What is being asked: Records follow. Select each line holding "pixels".

───── Records for the task

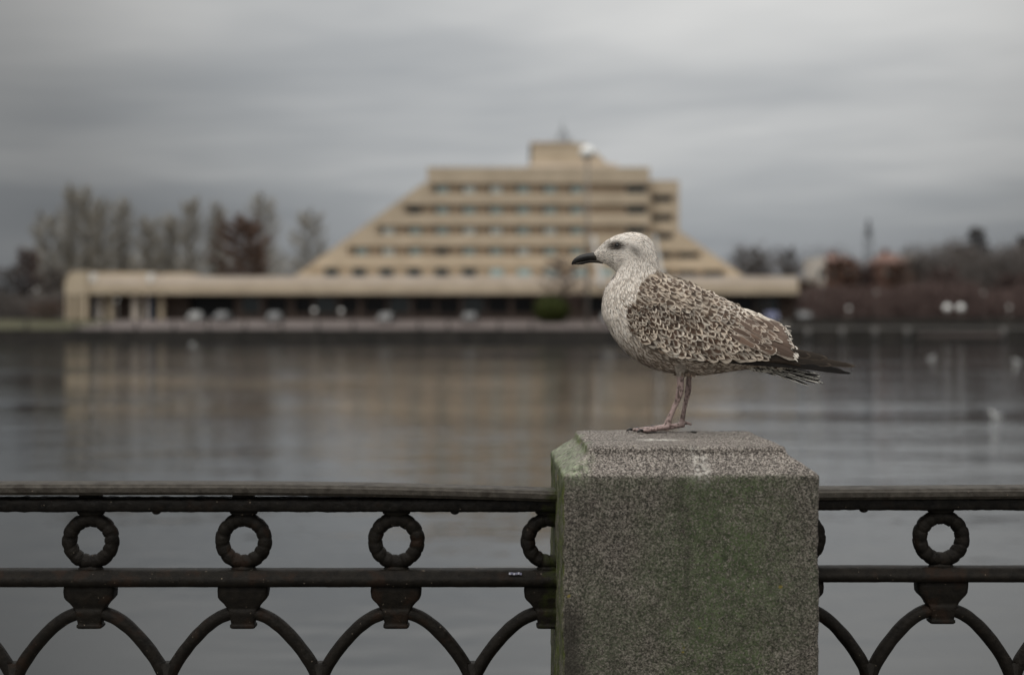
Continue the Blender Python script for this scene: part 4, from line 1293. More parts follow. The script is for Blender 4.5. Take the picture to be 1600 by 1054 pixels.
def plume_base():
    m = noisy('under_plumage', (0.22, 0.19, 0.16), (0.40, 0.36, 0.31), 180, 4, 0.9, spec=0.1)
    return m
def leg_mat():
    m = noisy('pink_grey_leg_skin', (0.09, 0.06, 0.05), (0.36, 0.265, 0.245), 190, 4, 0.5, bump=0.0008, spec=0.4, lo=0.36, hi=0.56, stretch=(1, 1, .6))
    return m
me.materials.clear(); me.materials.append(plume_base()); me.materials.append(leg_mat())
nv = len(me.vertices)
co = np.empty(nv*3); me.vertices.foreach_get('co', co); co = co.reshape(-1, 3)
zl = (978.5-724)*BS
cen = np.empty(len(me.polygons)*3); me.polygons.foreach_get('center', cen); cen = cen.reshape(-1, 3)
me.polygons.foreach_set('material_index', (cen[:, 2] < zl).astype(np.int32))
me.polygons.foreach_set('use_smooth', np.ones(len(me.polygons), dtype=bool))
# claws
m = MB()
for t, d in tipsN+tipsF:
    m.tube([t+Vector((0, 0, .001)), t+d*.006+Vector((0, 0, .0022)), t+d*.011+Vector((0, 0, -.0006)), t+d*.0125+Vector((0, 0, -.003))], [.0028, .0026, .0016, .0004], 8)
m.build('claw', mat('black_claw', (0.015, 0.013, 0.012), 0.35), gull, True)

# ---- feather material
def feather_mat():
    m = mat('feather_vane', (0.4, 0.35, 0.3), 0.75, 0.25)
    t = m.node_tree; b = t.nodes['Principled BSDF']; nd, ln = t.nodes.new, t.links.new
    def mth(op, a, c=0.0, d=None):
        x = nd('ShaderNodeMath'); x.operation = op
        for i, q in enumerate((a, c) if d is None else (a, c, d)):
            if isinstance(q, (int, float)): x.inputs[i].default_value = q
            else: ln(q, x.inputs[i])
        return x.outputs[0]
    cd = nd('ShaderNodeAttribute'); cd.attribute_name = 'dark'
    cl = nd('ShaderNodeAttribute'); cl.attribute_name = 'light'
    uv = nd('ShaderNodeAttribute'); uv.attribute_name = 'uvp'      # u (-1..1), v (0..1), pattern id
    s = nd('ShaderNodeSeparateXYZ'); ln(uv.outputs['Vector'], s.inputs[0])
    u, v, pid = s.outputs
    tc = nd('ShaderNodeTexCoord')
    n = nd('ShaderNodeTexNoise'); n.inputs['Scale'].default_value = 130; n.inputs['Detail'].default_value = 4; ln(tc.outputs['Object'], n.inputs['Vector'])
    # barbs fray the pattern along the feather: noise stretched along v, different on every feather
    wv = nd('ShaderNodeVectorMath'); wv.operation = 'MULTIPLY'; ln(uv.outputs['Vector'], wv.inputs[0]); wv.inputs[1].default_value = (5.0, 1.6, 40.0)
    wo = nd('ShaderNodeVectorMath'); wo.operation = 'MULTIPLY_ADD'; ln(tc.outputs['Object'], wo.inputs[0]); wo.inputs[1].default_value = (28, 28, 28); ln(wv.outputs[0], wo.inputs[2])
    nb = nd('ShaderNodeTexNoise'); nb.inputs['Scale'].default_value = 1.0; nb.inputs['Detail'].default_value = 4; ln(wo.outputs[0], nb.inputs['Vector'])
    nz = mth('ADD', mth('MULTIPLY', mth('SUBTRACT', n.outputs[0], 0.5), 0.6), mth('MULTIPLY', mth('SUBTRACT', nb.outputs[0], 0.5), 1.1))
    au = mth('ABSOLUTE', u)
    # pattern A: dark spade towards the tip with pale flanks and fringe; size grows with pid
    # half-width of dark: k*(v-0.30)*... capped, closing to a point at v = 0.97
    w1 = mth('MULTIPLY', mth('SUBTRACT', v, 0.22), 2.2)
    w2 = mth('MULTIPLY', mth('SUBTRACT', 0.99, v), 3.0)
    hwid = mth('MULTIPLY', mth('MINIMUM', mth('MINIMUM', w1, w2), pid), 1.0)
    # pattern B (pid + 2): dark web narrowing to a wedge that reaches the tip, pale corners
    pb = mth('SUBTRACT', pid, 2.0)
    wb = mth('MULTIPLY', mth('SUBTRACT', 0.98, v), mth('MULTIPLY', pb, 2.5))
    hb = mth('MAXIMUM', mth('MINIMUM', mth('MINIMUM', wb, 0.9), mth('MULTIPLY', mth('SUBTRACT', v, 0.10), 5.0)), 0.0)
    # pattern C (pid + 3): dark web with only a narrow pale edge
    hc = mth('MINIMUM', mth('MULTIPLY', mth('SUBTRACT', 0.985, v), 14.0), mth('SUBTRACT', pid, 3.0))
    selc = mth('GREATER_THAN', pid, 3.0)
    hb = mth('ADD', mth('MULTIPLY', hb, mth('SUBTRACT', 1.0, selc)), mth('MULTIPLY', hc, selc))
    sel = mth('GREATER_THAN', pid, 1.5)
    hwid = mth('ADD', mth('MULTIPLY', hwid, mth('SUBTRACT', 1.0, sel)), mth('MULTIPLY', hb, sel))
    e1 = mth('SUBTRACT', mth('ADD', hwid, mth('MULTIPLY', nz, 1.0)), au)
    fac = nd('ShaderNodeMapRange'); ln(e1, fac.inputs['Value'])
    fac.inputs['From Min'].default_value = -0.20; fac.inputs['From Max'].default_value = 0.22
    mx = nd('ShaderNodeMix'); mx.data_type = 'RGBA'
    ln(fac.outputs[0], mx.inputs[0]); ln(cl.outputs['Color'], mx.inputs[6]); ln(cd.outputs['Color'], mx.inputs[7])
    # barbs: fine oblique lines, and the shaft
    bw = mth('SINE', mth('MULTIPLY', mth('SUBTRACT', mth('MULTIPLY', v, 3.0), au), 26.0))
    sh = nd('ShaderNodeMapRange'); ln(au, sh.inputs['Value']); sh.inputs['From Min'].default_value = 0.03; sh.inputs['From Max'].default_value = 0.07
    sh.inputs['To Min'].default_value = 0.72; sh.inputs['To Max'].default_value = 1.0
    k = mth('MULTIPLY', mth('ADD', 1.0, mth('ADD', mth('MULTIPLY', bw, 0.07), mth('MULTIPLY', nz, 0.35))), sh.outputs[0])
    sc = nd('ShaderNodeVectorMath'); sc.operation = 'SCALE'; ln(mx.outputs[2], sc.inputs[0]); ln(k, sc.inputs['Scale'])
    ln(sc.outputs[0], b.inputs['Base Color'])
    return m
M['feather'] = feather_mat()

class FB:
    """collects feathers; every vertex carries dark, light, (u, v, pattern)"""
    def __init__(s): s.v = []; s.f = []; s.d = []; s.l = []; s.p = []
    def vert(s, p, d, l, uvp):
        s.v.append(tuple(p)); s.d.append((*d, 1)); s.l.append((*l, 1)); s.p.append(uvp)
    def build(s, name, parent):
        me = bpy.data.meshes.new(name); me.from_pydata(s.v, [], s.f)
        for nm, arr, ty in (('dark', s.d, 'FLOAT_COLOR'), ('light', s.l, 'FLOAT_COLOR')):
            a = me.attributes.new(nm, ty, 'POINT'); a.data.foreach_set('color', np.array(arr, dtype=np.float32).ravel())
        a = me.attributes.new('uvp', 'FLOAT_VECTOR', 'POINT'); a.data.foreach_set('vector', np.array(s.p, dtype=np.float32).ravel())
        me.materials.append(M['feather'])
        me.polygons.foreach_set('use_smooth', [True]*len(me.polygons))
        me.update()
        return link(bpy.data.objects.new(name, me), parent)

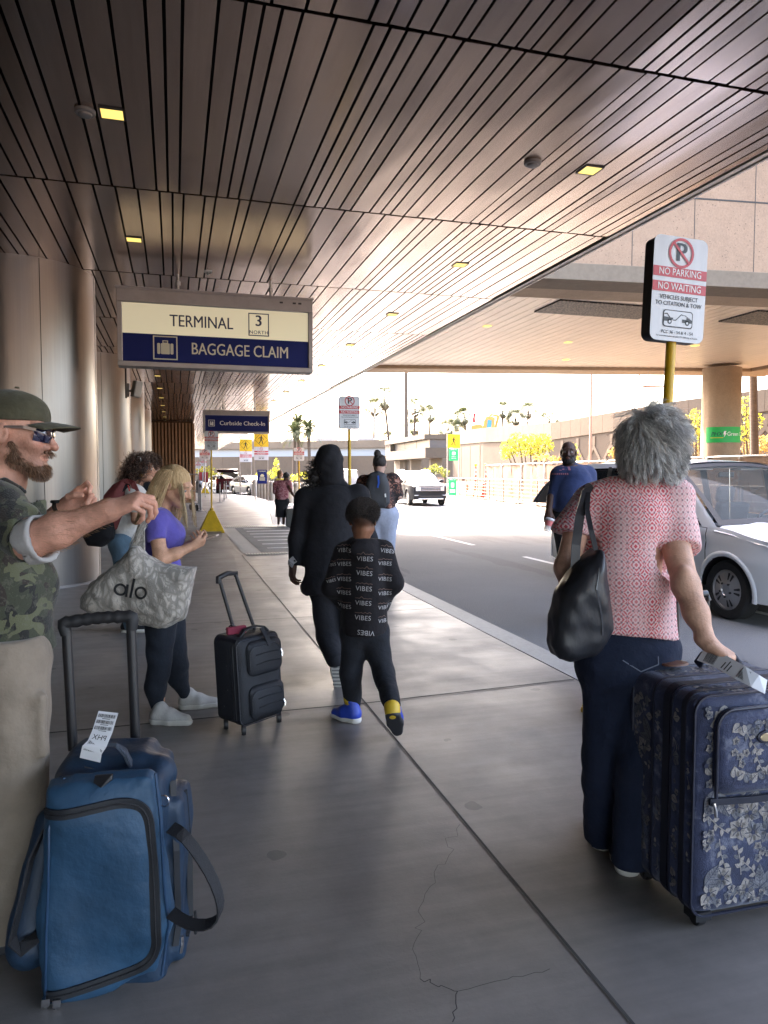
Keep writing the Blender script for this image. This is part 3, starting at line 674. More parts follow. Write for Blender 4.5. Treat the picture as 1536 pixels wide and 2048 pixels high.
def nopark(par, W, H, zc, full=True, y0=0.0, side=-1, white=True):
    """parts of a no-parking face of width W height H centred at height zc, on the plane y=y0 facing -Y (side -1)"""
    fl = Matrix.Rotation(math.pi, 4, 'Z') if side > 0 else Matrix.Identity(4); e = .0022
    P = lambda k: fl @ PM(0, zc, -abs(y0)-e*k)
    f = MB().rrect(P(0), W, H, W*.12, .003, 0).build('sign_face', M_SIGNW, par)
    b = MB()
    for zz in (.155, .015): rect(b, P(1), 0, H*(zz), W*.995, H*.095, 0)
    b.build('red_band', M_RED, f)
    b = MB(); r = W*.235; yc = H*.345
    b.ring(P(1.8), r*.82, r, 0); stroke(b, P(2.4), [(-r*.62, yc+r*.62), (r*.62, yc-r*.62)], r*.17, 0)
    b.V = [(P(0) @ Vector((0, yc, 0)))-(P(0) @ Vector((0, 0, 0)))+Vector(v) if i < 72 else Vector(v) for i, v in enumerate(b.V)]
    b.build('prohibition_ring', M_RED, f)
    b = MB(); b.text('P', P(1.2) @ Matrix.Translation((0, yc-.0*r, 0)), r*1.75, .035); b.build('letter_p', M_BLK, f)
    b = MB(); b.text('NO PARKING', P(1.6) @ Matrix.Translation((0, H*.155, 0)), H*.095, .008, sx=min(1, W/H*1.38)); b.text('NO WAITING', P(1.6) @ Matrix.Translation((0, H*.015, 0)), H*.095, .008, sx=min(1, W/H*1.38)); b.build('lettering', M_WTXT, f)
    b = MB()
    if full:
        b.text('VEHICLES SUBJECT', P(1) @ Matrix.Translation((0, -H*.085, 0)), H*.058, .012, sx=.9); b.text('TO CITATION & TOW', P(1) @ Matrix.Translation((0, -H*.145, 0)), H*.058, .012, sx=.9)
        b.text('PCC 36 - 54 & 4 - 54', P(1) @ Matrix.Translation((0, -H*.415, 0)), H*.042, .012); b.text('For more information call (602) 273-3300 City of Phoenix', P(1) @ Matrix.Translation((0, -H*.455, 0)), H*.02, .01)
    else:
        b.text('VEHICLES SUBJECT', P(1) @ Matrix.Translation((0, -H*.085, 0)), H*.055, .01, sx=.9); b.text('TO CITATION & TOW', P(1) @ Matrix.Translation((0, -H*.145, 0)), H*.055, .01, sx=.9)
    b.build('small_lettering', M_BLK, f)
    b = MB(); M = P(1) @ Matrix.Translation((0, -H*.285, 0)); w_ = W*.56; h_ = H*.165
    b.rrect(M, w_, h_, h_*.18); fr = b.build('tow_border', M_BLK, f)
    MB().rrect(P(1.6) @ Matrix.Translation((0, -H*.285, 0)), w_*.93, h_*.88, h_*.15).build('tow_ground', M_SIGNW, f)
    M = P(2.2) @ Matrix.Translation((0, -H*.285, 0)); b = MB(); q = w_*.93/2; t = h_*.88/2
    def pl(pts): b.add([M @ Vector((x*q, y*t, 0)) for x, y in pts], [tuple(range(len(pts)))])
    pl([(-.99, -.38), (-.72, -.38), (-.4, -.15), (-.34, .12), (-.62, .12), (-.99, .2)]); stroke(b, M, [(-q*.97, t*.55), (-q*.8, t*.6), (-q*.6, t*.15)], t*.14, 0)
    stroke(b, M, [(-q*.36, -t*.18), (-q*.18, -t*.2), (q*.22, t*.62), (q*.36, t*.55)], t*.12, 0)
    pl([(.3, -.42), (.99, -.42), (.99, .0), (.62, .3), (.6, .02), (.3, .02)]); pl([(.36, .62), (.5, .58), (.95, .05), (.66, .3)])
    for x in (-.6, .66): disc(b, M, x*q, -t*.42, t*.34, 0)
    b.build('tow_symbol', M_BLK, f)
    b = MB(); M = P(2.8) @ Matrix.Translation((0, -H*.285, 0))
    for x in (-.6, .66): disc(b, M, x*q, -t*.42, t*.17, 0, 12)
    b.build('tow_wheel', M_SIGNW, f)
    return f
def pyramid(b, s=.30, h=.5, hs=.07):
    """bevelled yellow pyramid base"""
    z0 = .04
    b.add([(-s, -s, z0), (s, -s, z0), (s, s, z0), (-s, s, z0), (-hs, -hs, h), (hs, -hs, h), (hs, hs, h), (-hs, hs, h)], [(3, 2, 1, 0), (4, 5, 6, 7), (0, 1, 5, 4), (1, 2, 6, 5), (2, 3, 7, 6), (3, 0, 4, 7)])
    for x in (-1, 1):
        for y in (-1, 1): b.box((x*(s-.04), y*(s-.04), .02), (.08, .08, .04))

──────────

Exercise output:
Continue the Blender Python script for this scene: part 4, from line 1293. More parts follow. The script is for Blender 4.5. Take the picture to be 1600 by 1054 pixels.
Keep writing the Blender script for this image. This is part 3, starting at line 674. More parts follow. Write for Blender 4.5. Treat the picture as 1536 pixels wide and 2048 pixels high.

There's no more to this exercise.